Is the matrix `[{:(pi,22),((1)/(7),1):}]` singular?

To determine if the matrix \(\begin{bmatrix} \pi & 22 \\ \frac{1}{7} & 1 \end{bmatrix}\) is singular, we need to find its determinant. A matrix is singular if its determinant is equal to zero. ### Step-by-Step Solution: 1. **Substitute the value of \(\pi\)**: The value of \(\pi\) is approximately \(3.14\), but for the purpose of this problem, we can also use the fraction \(\frac{22}{7}\) as an approximation.
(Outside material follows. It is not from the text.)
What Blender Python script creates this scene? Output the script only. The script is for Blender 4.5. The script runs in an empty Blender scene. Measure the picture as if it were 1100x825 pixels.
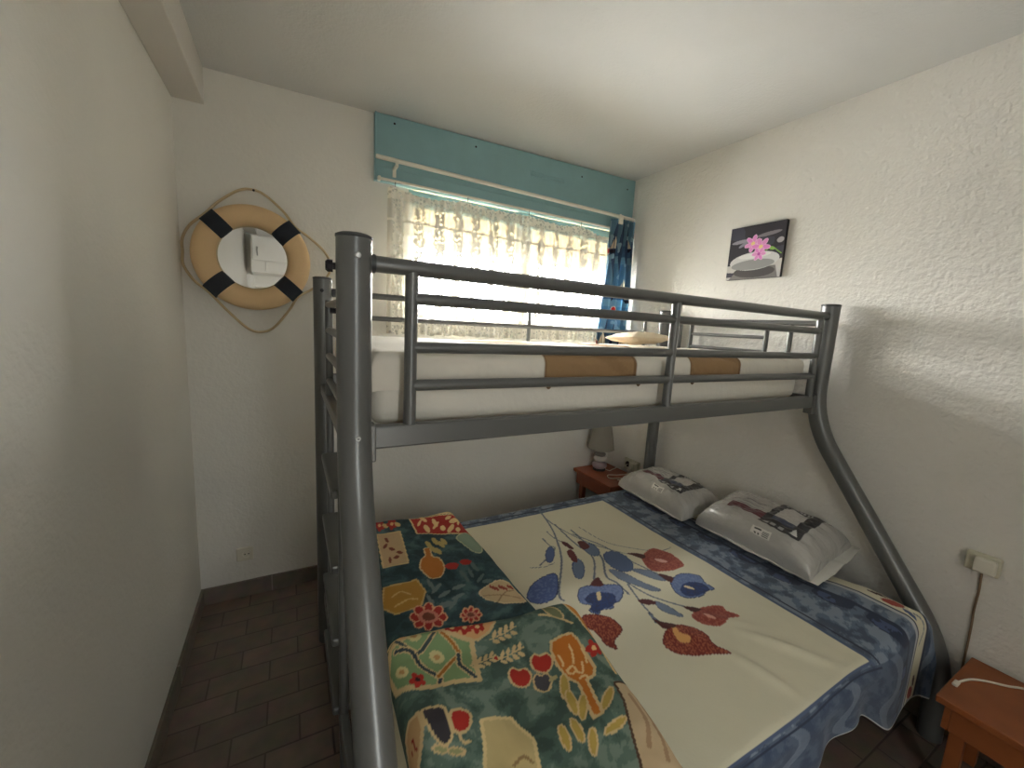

Thus, we can rewrite the matrix as: \[ \begin{bmatrix} \frac{22}{7} & 22 \\ \frac{1}{7} & 1 \end{bmatrix} \] 2. **Calculate the determinant**: The determinant of a \(2 \times 2\) matrix \(\begin{bmatrix} a & b \\ c & d \end{bmatrix}\) is calculated using the formula: \[ \text{det} = ad - bc \] For our matrix: - \(a = \frac{22}{7}\) - \(b = 22\) - \(c = \frac{1}{7}\) - \(d = 1\) Plugging in these values, we get: \[ \text{det} = \left(\frac{22}{7} \cdot 1\right) - \left(22 \cdot \frac{1}{7}\right) \] 3. **Simplify the determinant**: \[ \text{det} = \frac{22}{7} - \frac{22}{7} = 0 \] 4. **Conclusion**: Since the determinant is \(0\), the matrix is singular. ### Final Answer: Yes, the matrix \(\begin{bmatrix} \pi & 22 \\ \frac{1}{7} & 1 \end{bmatrix}\) is singular.